Читать «История западного мышления» онлайн - страница 33

Ричард Тарнас

Итак (согласно дальнейшим диалогам), после исчерпывающих споров и размышлений, Сократ выдвинул основополагающий постулат, который способен стать надежным фундаментом познания и нравственности. Постулат этот звучит так: "Если вещь является доброй и прекрасной, то это происходит оттого, что она содержит архетипическую сущность Добра или Красоты — абсолютных и совершенных, пребывающих на вневременном уровне, трансцендентных по отношению к отдельным преходящим проявлениям и в конечном счете доступных лишь разуму, но не чувствам. Подобные универсалии обладают истинной природой и находятся за пределами обычных человеческих представлений или мнений, существуя независимо от пронизанных ими явлений. Благодаря высшему учению, то есть философии, человеческий разум способен обнаружить и познать эти вечные универсалии".

Подписанию Платона гипотеза о "Формах" или "Идеях", хотя и не доказанная, вероятно, предлагала нечто большее, нежели достоверный результат логического спора, предстающее скорее как некая аподиктическая (то есть в высшей степени достоверная и непреложно необходимая) действительность, возвышающаяся надо всеми домыслами, неясностями и заблуждениями человеческого опыта. Ее философское оправдание в конечном итоге самоочевидно для того любителя истины, кто достиг отдаленной цели просветления. Очевидно, Платон подразумевал, что, чутко вслушиваясь в собственный разум и душу, в нравственную добродетель — в той же мере, что и в интеллектуальную истину, — Сократ соприкоснулся с самим мировым порядком, и тот открылся ему. У платоновского Сократа человеческая мысль уже не предоставлена сама себе: она нашла надежную опору в чем-то более основательном. Так, в драматической картине, нарисованной Платоном, парадоксальной развязкой, последовавшей за скептическими поисками Сократом истины, стало его приближение к концепции вечных Идей и прямому их восприятию — к идеям абсолютного Добра, Истины, Красоты и т. д., созерцанием каковых он закончил свои долгие философские искания, придя таким образом к цели.

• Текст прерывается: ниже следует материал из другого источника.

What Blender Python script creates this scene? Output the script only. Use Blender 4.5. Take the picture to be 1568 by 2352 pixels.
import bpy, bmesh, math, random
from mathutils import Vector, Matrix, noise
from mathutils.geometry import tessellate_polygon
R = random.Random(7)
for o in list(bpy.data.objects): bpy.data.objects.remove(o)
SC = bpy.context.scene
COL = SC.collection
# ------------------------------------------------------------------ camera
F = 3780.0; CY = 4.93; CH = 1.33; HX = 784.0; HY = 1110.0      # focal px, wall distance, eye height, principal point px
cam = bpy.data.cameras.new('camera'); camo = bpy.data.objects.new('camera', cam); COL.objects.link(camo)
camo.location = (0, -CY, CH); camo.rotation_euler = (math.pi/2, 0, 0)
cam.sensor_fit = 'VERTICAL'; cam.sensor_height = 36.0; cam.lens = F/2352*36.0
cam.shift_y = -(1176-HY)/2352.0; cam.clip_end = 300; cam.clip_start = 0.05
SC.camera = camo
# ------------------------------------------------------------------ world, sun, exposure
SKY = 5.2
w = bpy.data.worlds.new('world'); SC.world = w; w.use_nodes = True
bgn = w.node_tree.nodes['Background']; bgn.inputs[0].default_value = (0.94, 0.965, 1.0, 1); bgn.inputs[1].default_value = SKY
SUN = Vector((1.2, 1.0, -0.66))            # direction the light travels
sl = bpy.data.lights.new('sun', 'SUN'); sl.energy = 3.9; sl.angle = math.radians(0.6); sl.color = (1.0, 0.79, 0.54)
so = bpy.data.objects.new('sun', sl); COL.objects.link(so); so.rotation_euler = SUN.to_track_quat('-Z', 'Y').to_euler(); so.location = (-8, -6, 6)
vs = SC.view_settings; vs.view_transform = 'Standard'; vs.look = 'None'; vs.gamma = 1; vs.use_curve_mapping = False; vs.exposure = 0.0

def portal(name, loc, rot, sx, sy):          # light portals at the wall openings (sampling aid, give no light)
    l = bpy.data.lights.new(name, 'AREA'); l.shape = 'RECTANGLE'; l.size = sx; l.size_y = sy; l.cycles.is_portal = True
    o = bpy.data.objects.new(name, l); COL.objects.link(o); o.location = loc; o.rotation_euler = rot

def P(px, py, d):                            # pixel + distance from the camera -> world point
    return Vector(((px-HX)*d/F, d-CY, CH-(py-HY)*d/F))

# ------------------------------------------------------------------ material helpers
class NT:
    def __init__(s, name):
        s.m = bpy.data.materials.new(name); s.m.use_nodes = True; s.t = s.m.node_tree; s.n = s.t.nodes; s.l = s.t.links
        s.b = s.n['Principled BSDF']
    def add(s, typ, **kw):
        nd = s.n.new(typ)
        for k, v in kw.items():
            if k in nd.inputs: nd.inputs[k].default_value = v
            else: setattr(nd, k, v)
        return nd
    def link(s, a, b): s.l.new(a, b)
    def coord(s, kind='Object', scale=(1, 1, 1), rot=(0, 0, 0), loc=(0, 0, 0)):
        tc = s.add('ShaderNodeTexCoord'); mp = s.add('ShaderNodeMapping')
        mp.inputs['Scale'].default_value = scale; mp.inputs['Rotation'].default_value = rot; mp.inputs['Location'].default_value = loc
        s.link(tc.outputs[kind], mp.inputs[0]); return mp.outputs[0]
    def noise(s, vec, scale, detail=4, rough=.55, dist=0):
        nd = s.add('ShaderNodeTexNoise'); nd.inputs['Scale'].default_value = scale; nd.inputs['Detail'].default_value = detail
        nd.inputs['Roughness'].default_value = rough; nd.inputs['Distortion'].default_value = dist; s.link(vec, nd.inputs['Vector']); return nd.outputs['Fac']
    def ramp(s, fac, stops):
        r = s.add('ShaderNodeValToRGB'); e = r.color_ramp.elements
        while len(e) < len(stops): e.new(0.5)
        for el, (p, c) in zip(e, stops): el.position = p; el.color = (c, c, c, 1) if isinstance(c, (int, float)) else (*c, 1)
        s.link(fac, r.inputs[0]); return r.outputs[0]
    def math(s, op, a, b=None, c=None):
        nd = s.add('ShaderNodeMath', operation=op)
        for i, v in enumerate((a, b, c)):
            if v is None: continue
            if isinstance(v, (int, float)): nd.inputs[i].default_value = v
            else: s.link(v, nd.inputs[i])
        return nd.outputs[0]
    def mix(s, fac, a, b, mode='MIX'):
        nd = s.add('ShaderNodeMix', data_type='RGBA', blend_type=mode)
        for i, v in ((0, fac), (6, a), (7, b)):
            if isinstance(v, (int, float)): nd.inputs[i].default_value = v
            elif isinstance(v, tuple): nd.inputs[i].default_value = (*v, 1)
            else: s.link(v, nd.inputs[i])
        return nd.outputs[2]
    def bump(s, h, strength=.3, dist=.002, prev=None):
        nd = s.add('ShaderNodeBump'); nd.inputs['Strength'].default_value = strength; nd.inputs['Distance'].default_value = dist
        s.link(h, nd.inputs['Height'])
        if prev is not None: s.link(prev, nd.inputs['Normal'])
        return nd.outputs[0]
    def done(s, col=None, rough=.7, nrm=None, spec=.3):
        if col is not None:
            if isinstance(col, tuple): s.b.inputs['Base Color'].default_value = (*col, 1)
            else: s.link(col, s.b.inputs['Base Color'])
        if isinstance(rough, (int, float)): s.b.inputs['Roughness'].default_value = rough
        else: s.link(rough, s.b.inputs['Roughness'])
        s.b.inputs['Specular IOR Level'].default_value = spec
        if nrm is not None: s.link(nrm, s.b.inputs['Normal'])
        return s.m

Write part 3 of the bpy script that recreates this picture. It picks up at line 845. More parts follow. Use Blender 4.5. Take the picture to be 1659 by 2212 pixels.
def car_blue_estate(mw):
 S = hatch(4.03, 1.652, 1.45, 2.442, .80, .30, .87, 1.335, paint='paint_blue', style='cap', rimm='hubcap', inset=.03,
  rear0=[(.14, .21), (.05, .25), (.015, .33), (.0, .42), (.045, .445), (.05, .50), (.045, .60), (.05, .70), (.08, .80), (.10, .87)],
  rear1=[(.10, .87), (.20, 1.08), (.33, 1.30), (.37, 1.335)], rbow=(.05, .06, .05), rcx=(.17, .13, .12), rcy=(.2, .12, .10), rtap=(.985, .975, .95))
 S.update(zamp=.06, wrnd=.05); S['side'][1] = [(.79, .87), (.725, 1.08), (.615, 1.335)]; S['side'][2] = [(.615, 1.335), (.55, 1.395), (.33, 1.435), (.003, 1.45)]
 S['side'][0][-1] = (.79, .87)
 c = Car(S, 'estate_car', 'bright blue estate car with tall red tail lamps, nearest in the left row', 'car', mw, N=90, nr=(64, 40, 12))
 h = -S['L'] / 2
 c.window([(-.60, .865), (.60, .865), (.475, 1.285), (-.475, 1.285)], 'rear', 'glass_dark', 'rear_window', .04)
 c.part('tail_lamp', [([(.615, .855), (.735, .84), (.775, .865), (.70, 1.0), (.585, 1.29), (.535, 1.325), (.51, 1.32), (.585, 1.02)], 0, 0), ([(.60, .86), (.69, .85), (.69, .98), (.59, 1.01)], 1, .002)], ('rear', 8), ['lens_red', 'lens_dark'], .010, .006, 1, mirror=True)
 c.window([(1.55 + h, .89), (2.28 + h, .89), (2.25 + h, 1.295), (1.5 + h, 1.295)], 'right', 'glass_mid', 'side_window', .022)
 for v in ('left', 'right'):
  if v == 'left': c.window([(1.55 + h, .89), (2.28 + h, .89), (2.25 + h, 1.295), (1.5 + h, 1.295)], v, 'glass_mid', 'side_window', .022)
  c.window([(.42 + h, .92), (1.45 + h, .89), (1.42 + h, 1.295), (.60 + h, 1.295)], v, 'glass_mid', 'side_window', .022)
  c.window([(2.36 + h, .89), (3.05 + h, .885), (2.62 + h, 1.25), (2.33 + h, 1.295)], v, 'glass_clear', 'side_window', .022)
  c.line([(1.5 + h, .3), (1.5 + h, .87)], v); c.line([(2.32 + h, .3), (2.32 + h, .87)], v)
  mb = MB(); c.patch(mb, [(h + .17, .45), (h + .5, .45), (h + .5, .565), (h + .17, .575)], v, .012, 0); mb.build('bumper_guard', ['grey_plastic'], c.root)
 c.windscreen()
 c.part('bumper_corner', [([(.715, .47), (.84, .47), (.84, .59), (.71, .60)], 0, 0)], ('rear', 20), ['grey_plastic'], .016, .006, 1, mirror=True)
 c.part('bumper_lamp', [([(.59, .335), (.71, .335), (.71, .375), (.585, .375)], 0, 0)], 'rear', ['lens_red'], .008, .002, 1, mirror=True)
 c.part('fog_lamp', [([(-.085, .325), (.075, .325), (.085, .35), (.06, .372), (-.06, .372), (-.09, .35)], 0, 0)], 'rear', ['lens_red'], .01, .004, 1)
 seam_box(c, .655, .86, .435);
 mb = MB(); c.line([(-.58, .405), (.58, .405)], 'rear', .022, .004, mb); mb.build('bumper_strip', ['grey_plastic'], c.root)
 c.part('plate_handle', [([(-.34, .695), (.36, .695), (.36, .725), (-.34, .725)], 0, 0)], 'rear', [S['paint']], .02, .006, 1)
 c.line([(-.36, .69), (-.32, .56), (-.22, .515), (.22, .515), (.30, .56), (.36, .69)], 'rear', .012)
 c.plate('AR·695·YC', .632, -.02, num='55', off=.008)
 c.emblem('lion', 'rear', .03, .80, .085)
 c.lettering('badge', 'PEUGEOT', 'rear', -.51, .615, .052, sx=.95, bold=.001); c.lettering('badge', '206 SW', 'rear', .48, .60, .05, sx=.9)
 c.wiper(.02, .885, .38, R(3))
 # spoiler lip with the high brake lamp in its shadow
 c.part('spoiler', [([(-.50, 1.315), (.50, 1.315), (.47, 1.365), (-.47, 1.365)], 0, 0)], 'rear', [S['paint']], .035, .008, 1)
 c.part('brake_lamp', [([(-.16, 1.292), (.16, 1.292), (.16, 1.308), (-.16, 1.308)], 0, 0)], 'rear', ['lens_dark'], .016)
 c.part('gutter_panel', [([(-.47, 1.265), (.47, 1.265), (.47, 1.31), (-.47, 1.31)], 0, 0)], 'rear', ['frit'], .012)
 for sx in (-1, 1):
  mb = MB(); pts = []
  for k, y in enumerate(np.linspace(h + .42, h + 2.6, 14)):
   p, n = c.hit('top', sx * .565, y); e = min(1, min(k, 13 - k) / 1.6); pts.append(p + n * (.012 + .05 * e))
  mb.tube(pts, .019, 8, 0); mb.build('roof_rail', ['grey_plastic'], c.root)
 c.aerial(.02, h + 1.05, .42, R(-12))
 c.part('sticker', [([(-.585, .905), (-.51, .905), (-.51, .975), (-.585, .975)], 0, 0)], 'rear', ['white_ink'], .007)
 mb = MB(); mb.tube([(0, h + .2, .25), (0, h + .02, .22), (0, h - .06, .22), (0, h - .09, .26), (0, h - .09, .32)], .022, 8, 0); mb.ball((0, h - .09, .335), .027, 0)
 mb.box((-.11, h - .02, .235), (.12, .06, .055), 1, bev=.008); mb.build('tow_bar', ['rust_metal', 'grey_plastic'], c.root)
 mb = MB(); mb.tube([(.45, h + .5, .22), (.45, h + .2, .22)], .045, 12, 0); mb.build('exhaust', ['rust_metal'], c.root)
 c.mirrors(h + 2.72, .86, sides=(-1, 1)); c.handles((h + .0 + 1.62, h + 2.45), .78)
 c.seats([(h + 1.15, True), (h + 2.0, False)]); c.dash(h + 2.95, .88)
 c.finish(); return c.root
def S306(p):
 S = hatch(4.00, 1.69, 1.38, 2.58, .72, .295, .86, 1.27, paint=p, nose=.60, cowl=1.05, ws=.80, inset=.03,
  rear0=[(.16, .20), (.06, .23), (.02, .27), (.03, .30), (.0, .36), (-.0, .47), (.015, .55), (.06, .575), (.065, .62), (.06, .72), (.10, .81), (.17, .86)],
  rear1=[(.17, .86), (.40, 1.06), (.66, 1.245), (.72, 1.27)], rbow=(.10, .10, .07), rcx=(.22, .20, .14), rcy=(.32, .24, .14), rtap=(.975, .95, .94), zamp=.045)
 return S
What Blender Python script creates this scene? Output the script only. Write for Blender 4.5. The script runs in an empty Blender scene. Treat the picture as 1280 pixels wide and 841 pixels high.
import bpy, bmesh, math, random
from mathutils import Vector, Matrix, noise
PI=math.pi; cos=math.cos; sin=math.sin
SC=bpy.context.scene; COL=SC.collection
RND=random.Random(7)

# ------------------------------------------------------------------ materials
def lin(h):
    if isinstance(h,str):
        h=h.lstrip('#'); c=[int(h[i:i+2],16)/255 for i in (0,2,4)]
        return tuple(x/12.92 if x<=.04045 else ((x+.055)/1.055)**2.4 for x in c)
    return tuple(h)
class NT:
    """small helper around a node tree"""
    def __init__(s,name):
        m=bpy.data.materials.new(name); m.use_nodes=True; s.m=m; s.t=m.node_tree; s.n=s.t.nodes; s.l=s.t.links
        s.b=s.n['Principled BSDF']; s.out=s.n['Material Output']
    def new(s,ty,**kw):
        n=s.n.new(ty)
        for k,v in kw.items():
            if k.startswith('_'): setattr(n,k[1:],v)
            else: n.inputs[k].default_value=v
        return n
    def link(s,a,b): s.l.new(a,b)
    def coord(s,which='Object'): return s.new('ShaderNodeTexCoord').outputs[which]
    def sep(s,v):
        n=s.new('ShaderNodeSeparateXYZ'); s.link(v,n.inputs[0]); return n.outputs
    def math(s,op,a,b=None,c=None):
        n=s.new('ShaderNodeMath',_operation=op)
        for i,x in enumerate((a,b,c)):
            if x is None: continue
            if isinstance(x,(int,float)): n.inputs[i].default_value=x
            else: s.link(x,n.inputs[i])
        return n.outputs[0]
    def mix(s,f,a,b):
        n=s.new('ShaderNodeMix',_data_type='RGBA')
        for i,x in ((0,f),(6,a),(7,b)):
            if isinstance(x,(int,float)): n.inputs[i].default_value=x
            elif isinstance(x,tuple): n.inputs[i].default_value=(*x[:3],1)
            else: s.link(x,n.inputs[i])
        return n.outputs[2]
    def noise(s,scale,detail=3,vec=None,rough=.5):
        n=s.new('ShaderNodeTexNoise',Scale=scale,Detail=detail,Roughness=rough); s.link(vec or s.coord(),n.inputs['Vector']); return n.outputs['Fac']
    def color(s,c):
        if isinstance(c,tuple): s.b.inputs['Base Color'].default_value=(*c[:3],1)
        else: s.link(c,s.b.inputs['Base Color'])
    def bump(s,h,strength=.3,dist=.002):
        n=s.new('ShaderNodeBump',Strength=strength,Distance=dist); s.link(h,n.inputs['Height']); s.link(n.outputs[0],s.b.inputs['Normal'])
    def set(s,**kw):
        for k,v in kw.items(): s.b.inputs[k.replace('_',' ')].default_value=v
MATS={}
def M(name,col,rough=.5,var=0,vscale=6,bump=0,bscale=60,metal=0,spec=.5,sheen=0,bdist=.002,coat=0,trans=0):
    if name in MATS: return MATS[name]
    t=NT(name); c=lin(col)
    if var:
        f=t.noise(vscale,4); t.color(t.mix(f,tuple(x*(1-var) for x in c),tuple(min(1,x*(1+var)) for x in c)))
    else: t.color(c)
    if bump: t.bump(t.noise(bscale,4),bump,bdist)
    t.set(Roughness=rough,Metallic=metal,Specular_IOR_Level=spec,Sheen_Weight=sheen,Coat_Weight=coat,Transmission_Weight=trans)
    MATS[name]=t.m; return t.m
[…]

Век мифических героев и богов представлялся его современникам афинянам далеким прошлым, однако созданный Платоном образ Сократа возрождает гомеровского героя теперь уже как героя интеллектуального и духовного поиска абсолютов в царстве, где затаились Сцилла софистики и Харибда традиционализма. Перед лицом смерти Сократ открыл дотоле не ведомый путь к бессмертной славе, и в этом подвиге философского героизма гомеровский идеал обрел для Платона и его последователей новый смысл. Ибо из интеллектуальных усилий Сократа родилась духовная реальность — очевидно, настолько фундаментальная и всеобъемлющая, что даже смерть не может затмить ее бытия: больше того, смерть оказывается ее преддверием. Трансцендентный мир, приоткрывающийся в диалогах Платона — столь же великих литературных произведениях, как уже украсившие эллинскую культуру эпические поэмы и драмы, — предстал в виде нового олимпийского царства: царства, отразившего новое ощущение разумного порядка, в то же время вызывавшего в памяти возвышенность и величие древних мифологических божеств. По свидетельству Платона, Сократ сохранил верность тому пути, по которому прошли свое развитие греческий рационализм и индивидуалистический гуманизм. Однако в течение своей интеллектуальной одиссеи, критически исследуя догадки предшественников и синтезируя их, Сократ смог перекинуть мостик к некой вневременной действительности, наделяемой отныне как философской, так и мифологической божественной значимостью. Без сомнения, в Сократе мысль являла собой жизненную силу и необходимый инструмент духа. Разум не является ни полезным для жизни приспособлением — как для софистов и политиков, — ни своеобразным "запасником" для физических теорий и темных парадоксов. Он представляет собой ту божественную способность, благодаря которой человеческая душа может обнаруживать и собственную сущность, и смысл мироздания. Эта способность лишь нуждается в пробуждении. Как ни тяжек путь к пробуждению — божественная интеллектуальная мощь потенциально заложена и в великих, и в простых душах.